As instructional technology continues to evolve and to pervade educational institutions, our model, too, is evolving. When trends in the cross-case analysis of The WEB Project were compared with the original model of the Learning/Adoption Trajectory, it became clear that participants in The WEB Project had progressed beyond the teacher as co-learner and teacher as reaffirmer/rejecter stages. The traditional role of the teacher was being restructured. Professional networks of participating teachers were expanding, and teachers were sharing their ideas beyond the bounds of their schools and districts. They were creating and sharing standards and rubrics rather than simply following them. Expert teachers began to institute trainer-of-trainers programs at their schools or amongst their online learning networks, using students and peers as assistants and co-trainers.

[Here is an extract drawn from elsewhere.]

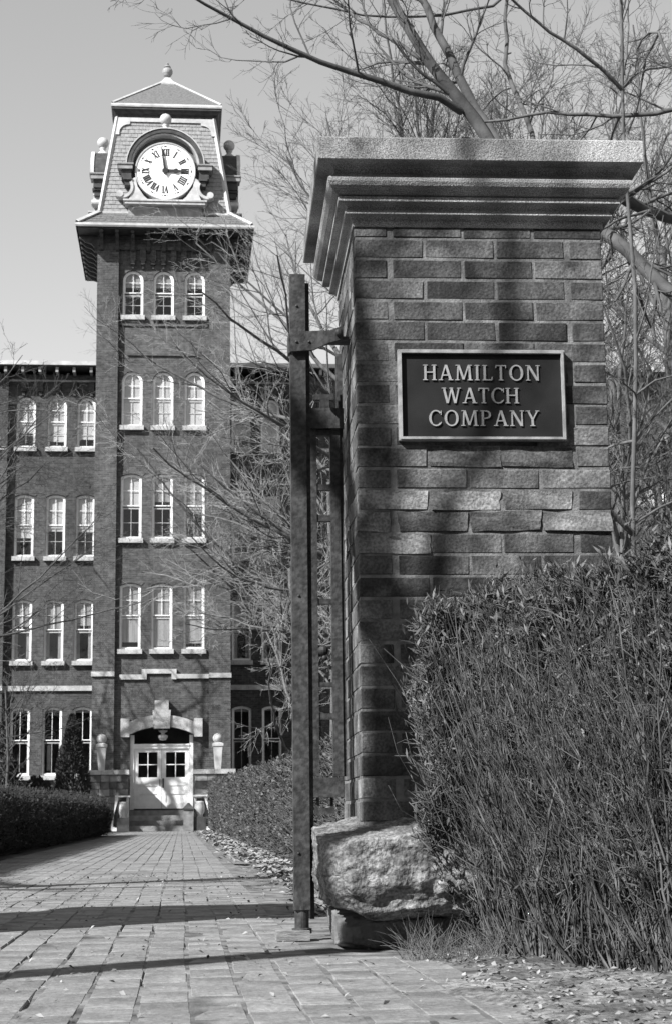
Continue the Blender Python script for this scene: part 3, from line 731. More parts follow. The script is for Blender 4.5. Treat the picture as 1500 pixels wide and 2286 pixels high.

Thus, in contrast with findings from earlier instructional technology projects, a fifth stage must be added to the model as it applies to The WEB Project: teacher as leader. In Table 1, effective strategies for the teacher as leader stage are added to the strategies for the other four stages.
In The WEB Project, the various strategies listed above served as facilitators for the teachers as they became more familiar and more comfortable with the use of technology for teaching and learning. The particular factors that facilitated adoption varied, depending upon the stage of implementation. For example, the types of professional development and support needed changed as teachers became more comfortable. On-site support became less important than online support. Similarly, curriculum integration was difficult at first as teachers struggled to learn technical skills, but then became more important in making long term decisions about adoption.
Organizational factors also played key roles. Administrative support and availability of time to experiment and develop lessons or units, as well as rubrics for assessment, influenced adoption and integration, as did the sheer accessibility of equipment. Technology plans and support within the school and the larger community also served as significant facilitators.
It appears that the sheer number of strategies being used influences student impact and project sustainability as well. In general, technology planning tends to emphasize the strategies that are appropriate for the first two stages. However, as teachers mature into co-learners and reaffirmers, and as their students begin to develop technological expertise, new strategies must be added to the traditional type of professional development afforded by schools and districts.